Hammer and Hanging Man Patterns: What are they?

by | Aug 6, 2021 | Blog

During a downward trend in the cryptocurrency markets, traders are always looking for a way to determine the bottom to enter a long position. Similarly, in an upward trend, it’s useful to be able to predict when the market has reached its top to close any open trades. There are two indicators which can help in these scenarios. To understand this article, we’re going to assume that you already know how to read a candlestick chart.


Hammer Pattern

A hammer pattern can signal the market bottom during a period of downward movement. It is easily recognisable by its form but also because it follows a series of red candles. The pattern itself is formed by a short candle relative to its shadow (or downward wick). Whether the “hammer” candle is green or red isn’t so important, more the psychology behind the shape of the candle. The long wick suggests that there has been heavy selling, possibly capitulation, during the period represented by the candle but buyers have stepped in before its close to create this form. A strong hammer candle should have a downward wick at least twice the length of the candle body.

A good way to validate a hammer signal is to wait until the subsequent candle is fully formed. If this candle is green, it’s likely that we’ll see some upward momentum, at least for the time being. It’s important that the low of the hammer candle is not broken as this would invalidate the pattern.

How to trade a hammer in Bitcoin

Hanging Man Pattern

During a period of upward momentum, it’s possible to notice a hammer candle. A relatively short candle body with a long downward wick. In this instance, the pattern is called a “hanging man”. A hanging man pattern is arguably the lesser of these two signals with regards to reliability but as their form and result are noticeably similar, we’ve included both within the same article.

Similarly to a hammer candle, it’s important to wait until the close of the candle which follows a hanging man in order to validate it. If this next candle is red, it would certainly suggest that the upward momentum preceding the pattern is running out of steam. If the next candle is green, it may still be an idea to avoid entering long positions for now.

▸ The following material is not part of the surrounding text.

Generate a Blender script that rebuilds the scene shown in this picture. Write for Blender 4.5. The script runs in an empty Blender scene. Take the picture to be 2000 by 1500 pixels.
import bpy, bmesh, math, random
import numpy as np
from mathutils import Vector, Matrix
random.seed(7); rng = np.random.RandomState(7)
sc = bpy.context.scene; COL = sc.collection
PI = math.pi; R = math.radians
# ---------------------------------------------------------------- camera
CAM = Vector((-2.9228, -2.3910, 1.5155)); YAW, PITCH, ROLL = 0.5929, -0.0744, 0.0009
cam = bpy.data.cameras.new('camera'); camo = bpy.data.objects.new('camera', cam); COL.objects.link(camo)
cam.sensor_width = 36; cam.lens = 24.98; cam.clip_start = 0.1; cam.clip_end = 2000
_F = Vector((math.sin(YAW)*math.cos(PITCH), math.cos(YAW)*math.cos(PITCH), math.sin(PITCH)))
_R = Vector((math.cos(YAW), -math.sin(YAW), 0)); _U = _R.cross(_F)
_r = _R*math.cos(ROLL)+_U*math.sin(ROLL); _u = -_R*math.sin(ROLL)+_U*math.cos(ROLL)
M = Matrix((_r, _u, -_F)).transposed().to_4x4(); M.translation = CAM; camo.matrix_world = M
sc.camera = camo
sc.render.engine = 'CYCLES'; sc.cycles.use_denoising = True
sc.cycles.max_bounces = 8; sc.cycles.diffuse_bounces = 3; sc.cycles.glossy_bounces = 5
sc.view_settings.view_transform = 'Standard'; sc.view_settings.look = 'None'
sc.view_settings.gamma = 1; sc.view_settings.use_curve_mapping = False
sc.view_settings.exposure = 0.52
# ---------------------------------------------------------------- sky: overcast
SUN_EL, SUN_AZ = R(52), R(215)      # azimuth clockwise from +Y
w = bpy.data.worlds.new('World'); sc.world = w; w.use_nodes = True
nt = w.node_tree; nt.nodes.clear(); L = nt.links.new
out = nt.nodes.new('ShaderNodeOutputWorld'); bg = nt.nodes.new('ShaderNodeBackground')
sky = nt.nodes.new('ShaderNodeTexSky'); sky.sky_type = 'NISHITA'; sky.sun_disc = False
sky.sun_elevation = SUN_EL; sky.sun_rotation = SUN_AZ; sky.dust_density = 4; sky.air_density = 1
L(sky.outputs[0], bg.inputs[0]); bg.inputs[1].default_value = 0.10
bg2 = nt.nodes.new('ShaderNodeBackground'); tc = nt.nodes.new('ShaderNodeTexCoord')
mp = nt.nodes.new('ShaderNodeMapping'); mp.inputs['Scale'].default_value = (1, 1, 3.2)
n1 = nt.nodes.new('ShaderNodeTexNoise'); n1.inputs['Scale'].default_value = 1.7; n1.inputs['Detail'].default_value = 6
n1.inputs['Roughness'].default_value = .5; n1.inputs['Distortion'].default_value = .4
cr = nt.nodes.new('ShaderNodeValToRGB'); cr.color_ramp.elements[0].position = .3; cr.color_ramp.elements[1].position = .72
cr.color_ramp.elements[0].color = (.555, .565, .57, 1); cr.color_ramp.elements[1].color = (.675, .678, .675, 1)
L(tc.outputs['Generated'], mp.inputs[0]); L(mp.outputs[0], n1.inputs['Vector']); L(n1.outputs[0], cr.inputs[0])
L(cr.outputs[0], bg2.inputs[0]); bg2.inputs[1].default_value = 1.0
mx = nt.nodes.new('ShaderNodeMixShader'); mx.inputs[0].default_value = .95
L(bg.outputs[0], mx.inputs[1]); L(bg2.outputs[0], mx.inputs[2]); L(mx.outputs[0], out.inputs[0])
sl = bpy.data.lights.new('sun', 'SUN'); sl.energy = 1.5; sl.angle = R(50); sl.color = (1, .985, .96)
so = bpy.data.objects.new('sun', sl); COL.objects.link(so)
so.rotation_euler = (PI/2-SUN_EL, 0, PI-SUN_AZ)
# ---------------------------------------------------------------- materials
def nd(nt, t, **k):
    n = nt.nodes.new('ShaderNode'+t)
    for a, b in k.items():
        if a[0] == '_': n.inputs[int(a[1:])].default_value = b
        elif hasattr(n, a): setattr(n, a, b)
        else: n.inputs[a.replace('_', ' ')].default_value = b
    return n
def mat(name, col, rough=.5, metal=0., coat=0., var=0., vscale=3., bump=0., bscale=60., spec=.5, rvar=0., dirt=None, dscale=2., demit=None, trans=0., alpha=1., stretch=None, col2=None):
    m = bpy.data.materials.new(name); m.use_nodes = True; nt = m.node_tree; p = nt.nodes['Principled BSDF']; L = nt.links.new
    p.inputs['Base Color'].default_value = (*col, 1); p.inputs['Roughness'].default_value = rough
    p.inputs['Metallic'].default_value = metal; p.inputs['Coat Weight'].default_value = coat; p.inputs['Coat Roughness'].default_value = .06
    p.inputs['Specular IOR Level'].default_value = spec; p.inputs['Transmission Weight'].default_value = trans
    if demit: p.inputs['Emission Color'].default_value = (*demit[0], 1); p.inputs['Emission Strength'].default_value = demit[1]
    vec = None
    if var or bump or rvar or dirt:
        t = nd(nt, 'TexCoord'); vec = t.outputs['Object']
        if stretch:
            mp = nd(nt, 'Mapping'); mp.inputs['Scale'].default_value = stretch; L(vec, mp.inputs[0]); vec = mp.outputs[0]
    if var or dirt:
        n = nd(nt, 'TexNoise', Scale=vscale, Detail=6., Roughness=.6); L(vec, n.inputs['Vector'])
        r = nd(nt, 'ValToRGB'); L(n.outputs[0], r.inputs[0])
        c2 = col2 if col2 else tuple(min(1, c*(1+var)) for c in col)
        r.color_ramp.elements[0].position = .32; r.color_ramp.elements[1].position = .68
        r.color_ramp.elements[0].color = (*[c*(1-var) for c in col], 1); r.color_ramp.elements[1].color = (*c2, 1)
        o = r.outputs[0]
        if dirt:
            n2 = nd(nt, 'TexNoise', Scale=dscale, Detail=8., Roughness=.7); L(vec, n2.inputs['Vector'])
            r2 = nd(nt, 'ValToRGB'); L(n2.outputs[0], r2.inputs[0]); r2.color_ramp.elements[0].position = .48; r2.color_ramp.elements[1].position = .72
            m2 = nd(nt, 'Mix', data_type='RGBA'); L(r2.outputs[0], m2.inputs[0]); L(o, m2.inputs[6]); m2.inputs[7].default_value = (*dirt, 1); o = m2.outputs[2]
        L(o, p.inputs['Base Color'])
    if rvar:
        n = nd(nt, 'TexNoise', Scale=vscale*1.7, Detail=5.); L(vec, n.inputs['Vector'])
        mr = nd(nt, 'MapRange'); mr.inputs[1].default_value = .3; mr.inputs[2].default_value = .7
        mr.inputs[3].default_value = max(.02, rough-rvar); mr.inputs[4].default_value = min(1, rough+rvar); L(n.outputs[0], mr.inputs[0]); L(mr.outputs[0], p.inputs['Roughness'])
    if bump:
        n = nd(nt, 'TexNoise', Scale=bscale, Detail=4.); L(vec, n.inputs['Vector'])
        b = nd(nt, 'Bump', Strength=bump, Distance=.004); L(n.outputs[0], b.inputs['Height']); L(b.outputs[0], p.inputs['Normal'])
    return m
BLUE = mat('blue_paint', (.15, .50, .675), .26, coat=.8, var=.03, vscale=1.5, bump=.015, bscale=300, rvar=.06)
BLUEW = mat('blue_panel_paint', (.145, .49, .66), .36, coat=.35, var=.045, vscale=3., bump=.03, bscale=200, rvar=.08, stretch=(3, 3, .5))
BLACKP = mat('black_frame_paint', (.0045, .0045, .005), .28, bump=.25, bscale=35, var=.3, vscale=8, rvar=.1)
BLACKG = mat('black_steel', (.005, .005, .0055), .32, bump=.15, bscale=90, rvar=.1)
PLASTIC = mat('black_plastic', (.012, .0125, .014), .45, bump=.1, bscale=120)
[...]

How to trade a hammer or hanging man pattern

Assuming the pattern is validated by its subsequent candle, the lowest risk way of trading a hammer signal would be to place a long while adding a stop loss just below the lowest point of the hammer’s wick. This way, any potential loss due to unpredictable movement is minimised. A hanging man is often less reliable than a hammer so if low risk trading is your thing, it may be worth using this pattern to evade unsuccessful longs rather than entering shorts.



In Summary

A hammer or a hanging man doesn’t indicate any target levels but it can be a good way to spot the end of a strong market trend. As always, it’s recommended to use trading tools and strategies in conjunction with one another to further strengthen the signal you are trading on.